The Wall Street Journal reports on how the recession has prompted businesses to shift away from strategic plans to more flexible strategy reviews and quick decision-making:
Office Depot Inc., for example, began updating its annual budget every month, starting in early 2009. “This downturn has changed the way we will think about our business for many years to come,” says Steve Odland, Office Depot’s chairman and chief executive.
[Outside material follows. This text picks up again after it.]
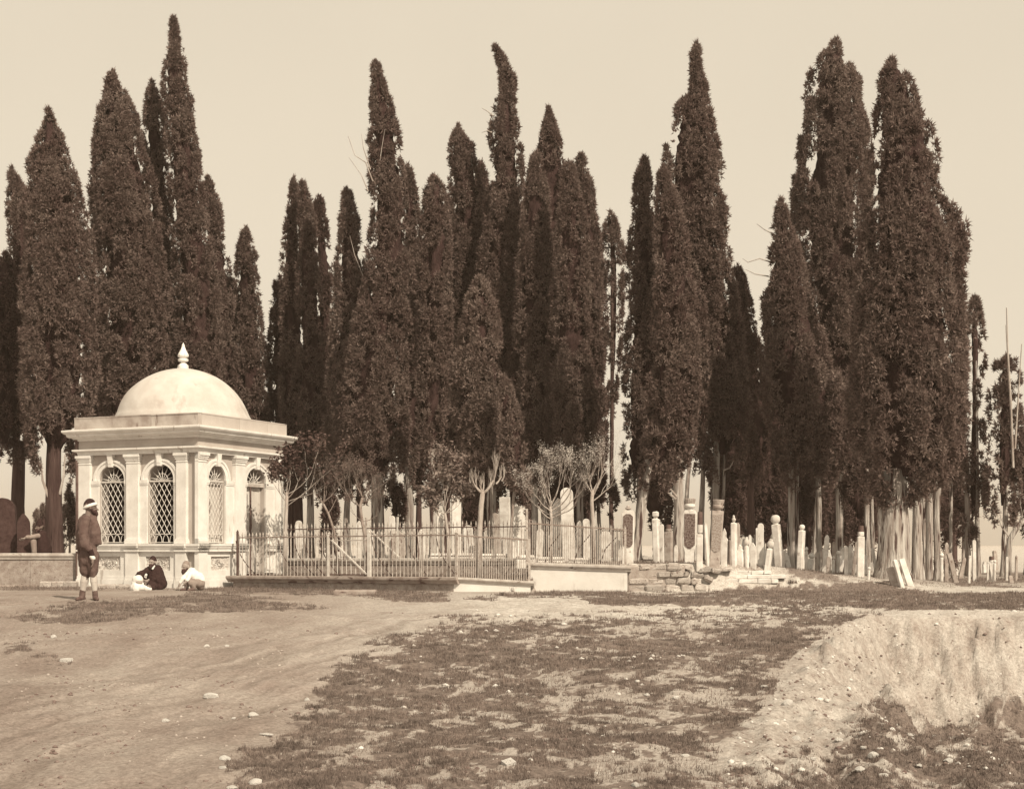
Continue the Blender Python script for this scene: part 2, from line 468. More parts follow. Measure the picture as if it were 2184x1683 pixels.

Amid the slowing economy in early 2008, [Chief Executive Myron E. “Mike”] Ullman realized that “there’s no way you can have all gun barrels blazing.” So he devised a tentative “bridge” plan that lasted through 2009. “We hit the pause button on a lot of things,” he explains, while speeding up efforts to woo customers in fresh ways such as through social-networking sites. Mr. Ullman says the bridge plan succeeded, and he cites Penney’s improved margins and lack of layoffs.
[Chief Executive John] Sztykiel inaugurated a three-year strategic plan that he and his lieutenants update every month. The Spartan CEO has started to see a payoff. In November, the company agreed to buy Utilimaster Corp., a maker of delivery vans and custom chassis, for $45 million. Mr. Sztykiel is sure the deal wouldn’t have crossed his radar in time if he had stuck with quarterly strategy reviews.